1989~90年、在英日本人高校の講師として英国在住。産業革命遺跡などを巡る一方、崩壊直前の“ベルリンの壁”、東欧・民主化革命の現場を見る。(その後も、パレスチナ和平に揺れるエルサレム[1996]、中国への返還前夜のポルトガル領マカオ[1999]など、歴史の積み重なった現場の数々を歩いた。)
帰国後は河合塾世界史講師として30年余り。地図と年表を組み合わせて俯瞰する立体的マトリックスの手法をめざす。講義のほか模試の作成、難関大対策業務の数々、高校の先生方対象の入試研究会や研修なども歴任。

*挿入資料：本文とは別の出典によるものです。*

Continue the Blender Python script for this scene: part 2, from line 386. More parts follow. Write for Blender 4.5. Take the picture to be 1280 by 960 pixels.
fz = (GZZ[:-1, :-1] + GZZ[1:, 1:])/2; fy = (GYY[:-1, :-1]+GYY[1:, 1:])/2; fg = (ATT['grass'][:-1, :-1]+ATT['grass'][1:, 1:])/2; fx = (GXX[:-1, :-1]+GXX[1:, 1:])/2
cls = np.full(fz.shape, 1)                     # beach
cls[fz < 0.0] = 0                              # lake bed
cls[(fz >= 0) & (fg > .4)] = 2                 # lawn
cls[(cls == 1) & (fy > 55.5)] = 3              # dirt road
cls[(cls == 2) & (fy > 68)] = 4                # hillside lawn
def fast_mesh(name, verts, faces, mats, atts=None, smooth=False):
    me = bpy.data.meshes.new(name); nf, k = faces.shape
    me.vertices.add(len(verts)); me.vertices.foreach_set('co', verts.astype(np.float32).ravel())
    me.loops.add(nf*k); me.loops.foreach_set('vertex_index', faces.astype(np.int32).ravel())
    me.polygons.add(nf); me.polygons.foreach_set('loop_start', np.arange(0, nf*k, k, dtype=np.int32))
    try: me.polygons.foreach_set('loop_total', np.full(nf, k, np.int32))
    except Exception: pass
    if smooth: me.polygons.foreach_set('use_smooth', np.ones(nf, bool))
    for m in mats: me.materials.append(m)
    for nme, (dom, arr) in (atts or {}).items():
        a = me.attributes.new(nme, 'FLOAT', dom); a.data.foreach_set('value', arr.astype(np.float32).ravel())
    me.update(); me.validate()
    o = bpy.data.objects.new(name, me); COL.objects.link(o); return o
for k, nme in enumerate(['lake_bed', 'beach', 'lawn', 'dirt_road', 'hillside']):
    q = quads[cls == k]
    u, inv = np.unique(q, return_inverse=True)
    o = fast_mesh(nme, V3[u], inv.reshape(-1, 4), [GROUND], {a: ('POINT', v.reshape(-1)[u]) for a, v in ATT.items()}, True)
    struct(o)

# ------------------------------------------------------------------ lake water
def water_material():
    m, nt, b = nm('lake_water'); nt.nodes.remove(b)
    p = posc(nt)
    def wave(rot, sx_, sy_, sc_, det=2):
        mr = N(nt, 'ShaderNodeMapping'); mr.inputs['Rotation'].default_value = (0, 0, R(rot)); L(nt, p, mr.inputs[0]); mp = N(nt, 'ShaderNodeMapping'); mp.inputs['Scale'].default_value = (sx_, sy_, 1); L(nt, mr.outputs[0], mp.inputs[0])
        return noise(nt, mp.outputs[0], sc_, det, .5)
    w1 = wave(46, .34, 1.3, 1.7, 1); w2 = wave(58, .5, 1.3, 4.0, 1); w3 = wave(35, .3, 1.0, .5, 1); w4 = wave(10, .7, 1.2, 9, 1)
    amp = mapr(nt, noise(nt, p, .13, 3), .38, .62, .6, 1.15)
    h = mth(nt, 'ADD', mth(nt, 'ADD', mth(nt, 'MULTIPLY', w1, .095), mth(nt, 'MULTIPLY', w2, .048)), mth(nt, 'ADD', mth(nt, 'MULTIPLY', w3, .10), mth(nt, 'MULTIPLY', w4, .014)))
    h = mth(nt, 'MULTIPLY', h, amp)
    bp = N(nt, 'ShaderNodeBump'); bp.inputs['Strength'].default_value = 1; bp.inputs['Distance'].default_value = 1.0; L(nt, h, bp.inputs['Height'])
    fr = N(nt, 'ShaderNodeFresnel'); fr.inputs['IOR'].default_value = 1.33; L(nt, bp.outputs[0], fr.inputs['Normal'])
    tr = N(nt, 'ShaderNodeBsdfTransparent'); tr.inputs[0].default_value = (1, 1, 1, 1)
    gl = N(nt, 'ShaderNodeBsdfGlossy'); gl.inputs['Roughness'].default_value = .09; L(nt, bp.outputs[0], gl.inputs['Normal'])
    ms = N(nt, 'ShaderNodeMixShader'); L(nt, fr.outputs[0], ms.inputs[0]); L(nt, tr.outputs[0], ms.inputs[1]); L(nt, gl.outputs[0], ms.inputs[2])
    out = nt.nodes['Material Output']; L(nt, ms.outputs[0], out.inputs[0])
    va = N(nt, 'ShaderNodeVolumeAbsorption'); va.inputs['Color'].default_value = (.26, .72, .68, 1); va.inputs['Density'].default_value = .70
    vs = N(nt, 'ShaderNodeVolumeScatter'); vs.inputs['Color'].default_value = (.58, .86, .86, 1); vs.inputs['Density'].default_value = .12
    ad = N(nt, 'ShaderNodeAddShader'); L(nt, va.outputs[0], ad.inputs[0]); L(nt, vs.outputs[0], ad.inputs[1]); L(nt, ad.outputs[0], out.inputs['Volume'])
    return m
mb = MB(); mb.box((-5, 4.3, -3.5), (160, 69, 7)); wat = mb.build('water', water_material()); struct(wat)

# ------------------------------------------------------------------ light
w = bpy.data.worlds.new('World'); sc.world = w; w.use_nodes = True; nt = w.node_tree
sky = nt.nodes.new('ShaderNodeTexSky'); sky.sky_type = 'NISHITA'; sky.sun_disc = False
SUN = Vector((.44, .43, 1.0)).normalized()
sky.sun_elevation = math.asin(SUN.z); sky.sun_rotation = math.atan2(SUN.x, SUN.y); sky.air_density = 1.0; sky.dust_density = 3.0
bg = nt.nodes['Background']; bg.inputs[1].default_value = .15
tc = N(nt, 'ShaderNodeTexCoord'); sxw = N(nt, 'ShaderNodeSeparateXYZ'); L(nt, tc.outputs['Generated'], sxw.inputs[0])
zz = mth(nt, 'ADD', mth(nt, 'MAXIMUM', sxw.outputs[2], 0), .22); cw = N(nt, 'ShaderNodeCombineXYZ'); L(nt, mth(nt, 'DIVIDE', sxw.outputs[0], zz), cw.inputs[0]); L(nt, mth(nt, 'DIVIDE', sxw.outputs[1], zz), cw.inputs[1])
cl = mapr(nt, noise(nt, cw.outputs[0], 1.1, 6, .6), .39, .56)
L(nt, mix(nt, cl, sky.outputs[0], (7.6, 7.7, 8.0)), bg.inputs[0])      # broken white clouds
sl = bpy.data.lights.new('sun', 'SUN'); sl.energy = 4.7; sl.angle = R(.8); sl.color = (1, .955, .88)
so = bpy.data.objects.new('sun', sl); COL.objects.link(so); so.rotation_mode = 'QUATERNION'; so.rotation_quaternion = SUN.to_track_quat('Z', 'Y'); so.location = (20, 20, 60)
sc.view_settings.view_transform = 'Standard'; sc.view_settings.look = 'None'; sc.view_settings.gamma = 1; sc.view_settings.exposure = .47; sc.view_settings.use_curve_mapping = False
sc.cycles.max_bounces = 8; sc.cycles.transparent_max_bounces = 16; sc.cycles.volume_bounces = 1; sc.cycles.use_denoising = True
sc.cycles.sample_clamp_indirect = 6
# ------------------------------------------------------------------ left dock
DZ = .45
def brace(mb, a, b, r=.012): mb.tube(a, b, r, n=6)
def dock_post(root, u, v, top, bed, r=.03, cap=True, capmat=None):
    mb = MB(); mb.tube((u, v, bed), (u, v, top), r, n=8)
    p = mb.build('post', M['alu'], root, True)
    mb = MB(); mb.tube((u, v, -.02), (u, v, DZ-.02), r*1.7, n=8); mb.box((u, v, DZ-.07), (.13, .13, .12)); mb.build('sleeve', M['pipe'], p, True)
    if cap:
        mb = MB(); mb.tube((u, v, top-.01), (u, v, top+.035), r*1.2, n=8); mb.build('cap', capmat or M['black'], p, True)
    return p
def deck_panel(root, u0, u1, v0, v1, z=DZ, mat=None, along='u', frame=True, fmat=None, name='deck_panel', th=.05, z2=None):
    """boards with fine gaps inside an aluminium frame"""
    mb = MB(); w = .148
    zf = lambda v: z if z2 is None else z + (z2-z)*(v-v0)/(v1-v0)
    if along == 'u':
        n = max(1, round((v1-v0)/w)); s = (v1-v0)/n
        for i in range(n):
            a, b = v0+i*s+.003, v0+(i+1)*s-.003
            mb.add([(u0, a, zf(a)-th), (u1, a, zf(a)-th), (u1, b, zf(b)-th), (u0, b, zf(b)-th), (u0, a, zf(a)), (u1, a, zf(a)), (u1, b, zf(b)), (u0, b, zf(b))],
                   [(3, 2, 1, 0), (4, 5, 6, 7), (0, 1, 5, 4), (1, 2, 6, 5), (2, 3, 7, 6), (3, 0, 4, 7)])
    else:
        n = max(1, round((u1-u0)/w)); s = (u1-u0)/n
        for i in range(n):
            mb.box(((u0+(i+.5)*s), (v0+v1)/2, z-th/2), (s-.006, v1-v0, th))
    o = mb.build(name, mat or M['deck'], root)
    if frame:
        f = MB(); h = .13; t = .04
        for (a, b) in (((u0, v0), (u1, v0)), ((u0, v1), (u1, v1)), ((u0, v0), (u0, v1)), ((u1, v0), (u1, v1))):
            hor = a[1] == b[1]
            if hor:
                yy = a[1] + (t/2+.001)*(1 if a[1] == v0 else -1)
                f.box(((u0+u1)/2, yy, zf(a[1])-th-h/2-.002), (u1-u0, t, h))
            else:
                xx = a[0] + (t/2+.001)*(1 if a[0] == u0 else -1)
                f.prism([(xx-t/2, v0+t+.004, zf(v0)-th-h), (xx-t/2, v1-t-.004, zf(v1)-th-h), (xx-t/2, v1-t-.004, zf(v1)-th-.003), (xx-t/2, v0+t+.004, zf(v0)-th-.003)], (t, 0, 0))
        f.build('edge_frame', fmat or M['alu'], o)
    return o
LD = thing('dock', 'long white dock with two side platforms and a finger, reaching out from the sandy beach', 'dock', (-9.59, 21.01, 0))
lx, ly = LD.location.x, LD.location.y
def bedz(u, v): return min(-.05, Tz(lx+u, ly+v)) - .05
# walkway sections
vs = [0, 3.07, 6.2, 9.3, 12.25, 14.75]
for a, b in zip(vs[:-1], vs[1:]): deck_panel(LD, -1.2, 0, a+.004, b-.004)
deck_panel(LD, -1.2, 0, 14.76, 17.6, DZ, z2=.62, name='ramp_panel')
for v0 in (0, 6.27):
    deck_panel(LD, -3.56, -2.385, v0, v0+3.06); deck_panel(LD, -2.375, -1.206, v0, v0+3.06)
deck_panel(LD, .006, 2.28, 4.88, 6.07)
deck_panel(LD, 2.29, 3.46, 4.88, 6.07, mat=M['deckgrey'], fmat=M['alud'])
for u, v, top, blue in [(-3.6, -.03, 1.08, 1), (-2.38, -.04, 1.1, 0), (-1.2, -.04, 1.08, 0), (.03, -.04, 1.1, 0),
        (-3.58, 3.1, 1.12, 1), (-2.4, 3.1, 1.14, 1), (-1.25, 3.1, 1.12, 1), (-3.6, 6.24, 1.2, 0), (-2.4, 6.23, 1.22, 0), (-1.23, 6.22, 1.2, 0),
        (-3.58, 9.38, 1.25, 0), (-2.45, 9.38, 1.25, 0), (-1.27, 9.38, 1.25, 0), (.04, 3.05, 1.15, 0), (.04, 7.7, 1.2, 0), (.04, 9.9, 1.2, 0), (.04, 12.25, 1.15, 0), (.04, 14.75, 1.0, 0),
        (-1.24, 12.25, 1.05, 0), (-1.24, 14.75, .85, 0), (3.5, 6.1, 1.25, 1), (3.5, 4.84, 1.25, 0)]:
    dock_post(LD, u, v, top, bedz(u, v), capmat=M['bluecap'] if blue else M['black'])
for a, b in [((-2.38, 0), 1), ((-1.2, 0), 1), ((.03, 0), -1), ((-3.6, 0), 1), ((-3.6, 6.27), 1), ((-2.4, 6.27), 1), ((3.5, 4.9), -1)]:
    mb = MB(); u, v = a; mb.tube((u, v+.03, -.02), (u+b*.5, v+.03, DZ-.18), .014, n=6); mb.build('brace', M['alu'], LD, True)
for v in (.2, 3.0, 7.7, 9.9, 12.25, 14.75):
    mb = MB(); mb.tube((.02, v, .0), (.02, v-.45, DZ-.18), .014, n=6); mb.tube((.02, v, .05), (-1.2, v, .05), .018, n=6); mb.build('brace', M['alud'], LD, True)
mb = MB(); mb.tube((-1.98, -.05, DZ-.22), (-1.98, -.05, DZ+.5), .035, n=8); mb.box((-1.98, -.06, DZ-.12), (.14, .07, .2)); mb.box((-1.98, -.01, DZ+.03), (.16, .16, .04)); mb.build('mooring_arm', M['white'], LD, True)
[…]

大学の市民講座は頻繁に聴講。近年は、歴史の底流たるマネーの流れにもこだわる。
目標は「難しいことを易しく、易しいことを面白く、面白いことを深く」。
★著書
『神余のパノラマ世界史(上・下)』(学研プラス、2010初版、2015改訂版)
『タテヨコ世界史 総整理・文化史』(旺文社、2009初版、2022改訂版)
『超基礎固め 神余秀樹の世界史教室』(旺文社、2018)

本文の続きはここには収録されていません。